After a strong start, the U.S. men’s hockey team was disappointingly eliminated from the world championship over the weekend. Again.
The U.S. team, stocked with many N.H.L. players, had breezed through pool play in Finland with a 7-0 record, then beat the Czech Republic in the quarterfinal. That put the Americans into a semifinal against Germany, a team with players primarily from German League teams like Eisbären Berlin (the Berlin Polar Bears) and Kölner Haie (the Cologne Sharks).
The United States has failed to win a stand-alone world championship since 1933. It hasn’t even made a final since 1950. A victory over Germany on Saturday would have changed that. The United States lost, 4-3, in overtime.
The annual world championship is a curious event. It is an important international tournament, not far below the Olympics in prestige, at least among hockey devotees.
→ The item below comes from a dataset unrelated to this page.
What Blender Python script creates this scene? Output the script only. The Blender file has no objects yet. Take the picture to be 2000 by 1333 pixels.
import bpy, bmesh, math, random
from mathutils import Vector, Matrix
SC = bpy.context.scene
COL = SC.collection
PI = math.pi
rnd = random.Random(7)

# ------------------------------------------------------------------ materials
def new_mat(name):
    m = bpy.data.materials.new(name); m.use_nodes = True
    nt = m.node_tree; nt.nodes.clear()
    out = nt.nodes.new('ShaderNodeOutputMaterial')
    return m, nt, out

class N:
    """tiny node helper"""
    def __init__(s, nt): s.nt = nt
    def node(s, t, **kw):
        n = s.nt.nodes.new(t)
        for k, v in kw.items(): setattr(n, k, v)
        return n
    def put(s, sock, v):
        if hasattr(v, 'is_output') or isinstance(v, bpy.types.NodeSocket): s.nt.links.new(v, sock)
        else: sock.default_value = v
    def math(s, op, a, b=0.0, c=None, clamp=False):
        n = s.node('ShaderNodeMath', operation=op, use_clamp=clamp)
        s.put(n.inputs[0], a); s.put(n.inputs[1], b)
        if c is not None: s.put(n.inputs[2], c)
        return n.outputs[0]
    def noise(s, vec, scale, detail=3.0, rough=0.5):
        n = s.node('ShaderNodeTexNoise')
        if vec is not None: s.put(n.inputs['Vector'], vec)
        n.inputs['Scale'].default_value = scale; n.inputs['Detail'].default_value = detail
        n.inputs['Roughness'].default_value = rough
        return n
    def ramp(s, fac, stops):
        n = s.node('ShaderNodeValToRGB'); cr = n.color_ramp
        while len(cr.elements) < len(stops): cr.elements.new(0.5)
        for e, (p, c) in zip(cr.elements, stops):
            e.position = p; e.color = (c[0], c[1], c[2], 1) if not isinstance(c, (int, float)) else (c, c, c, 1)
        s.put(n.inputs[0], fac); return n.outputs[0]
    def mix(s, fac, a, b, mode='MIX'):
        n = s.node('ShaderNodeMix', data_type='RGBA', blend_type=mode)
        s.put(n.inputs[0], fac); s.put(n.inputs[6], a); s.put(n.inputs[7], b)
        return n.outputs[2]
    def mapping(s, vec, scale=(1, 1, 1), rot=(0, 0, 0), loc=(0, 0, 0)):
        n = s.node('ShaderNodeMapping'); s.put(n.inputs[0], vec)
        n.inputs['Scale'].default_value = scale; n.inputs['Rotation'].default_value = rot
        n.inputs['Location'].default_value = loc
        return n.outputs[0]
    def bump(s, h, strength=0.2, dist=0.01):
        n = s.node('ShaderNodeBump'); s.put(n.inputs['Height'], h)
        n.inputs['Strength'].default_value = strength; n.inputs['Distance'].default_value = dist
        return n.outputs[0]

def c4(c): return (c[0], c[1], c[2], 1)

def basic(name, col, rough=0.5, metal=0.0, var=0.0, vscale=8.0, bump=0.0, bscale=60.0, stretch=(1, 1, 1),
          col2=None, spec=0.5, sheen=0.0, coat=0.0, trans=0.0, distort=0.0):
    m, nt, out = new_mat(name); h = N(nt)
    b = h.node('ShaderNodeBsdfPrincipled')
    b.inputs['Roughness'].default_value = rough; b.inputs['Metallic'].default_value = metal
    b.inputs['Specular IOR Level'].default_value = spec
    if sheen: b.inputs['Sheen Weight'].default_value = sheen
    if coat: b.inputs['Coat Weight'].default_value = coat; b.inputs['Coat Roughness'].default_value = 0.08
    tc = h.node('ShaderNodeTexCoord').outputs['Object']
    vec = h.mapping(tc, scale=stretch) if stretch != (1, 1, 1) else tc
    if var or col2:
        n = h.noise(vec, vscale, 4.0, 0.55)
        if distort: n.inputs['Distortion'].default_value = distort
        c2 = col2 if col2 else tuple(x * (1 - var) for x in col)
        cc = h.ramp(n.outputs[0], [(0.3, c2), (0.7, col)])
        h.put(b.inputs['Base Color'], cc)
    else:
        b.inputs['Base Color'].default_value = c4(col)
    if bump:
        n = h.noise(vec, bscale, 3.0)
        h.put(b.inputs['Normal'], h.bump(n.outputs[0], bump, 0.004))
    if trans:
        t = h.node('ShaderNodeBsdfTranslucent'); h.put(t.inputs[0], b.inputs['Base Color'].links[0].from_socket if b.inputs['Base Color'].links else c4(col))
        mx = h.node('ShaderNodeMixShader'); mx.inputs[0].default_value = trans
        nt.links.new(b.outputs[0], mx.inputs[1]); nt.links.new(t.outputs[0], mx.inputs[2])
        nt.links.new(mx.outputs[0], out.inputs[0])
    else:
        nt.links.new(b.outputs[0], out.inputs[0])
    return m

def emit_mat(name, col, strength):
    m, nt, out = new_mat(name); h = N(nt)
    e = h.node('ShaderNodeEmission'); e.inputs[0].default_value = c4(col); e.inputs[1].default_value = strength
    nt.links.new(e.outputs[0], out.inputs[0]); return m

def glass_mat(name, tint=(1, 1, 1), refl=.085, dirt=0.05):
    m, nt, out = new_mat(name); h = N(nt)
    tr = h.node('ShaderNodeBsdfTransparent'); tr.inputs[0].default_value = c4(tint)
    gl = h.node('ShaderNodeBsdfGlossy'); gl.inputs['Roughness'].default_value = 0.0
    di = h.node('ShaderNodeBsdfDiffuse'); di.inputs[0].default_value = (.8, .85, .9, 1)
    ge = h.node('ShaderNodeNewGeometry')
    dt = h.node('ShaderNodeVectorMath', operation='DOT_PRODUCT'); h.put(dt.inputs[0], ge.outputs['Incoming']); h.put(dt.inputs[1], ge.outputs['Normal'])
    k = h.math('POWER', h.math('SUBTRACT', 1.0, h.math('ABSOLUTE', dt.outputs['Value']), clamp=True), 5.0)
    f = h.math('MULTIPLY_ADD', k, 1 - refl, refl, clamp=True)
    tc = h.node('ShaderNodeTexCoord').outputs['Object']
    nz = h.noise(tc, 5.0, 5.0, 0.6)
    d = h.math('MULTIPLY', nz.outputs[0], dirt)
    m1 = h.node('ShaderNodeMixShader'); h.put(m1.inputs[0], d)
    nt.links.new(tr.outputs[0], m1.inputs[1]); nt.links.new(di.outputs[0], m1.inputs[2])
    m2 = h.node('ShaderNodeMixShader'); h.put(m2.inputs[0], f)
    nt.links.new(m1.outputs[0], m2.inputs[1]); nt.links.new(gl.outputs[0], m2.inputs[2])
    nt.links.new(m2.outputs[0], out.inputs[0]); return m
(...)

But because it coincides with the N.H.L. playoffs, many nations are unable to play some of their best players.
Instead, players are hastily recruited from teams that did not make the playoffs or were knocked out quickly. While some of the players are N.H.L. journeymen, strong players like Tyler Toffoli of Canada (73 points for the Calgary Flames this season) suit up, too. And just about every superstar — Sidney Crosby, Alex Ovechkin, Connor McDavid — has played in the event.
Still, the tournament often gets overlooked by fans more intent on following the Stanley Cup playoffs.
Players who win a Stanley Cup, an Olympic gold medal and a world championship belong to what’s known as the Triple Gold Club — a feat achieved by Peter Forsberg of Sweden, Viacheslav Fetisov of Russia, Crosby of Canada, and Jaromir Jagr of the Czech Republic, among others. But no Americans.
Because most of the international teams are missing superstar players, everyone is equally disadvantaged and the best hockey countries tend to win. Besides this year’s winner, Canada, the other champions in this century have been Finland, Sweden, Russia, Czech Republic and Slovakia. But not the United States.
Technically, the United States won a “world championship” in 1960. But it was at the Olympics, which was considered a world championship at the time. (That rule changed before the “Miracle on Ice” Olympic victory of 1980.) But even if you credit one or both of those wins, it has been a long time since U.S. men won gold.
The United States led its semifinal this year 3-2, when Germany scored with 1 minute 23 seconds left after pulling its goalie. Germany then won in overtime on a goal by Frederik Tiffels of EHC Red Bull München.
Rocco Grimaldi, a player for the Rockford IceHogs of the American Hockey League, led the tournament with seven goals and seven assists for 14 points for the United States. The American team also included three Olympians — Drew Commesso, also of the IceHogs; Sean Farrell of the Montreal Canadiens; and Nick Perbix of the Tampa Bay Lightning — along with Alex Tuch of the Buffalo Sabres and goalie Casey DeSmith of the Pittsburgh Penguins. They lost out on a bronze medal as well, after a 4-3 loss to Latvia on Sunday.
(While U.S. hockey fans may not have tuned in, Latvian ones certainly did. A national holiday was declared after the country’s unexpected medal, its first.)
It has been a long time since 1933. For the tournament that year, just the third stand-alone world championship, the United States sent a team of collegians, called the Boston Olympic Club, to Prague. The club beat Canada, represented by the Toronto Nationals, 2-1, in the final.
“World Title to U.S. Six,” was the New York Times headline over a two-paragraph article about the game. The player who scored the winning goal, John B. Garrison, declined to play in the N.H.L. after playing for Harvard but made the U.S. Hockey Hall of Fame for his amateur exploits. The goalie on the team was Gerry Cosby, who went on to found the sporting goods company that bears his name.
At the time, the tournament was strictly amateur, leading to a period in the ’60s and ’70s when it was dominated by the mighty “amateur” Soviet team. N.H.L. players were admitted in the 1970s, leading to the current system in which players from teams not advancing in the playoffs make up most of the rosters.
That still has not helped the Americans, who have won seven bronzes since that silver in 1950.
Because of the lack of many top players, fans often consider the World Cup of Hockey and its predecessor, the Canada Cup, to be more prestigious because they have regularly featured the best players in the world. The United States won the World Cup once, in 1996. It has not been held since 2016, though there are hopes to revive it in a few years.
And the U.S. women, who dominate the world game alongside Canada, have a strong record at the worlds, winning 10 titles in the 22 years of the event.
But when it comes to the men’s world championships, the United States seems destined to keep coming up short.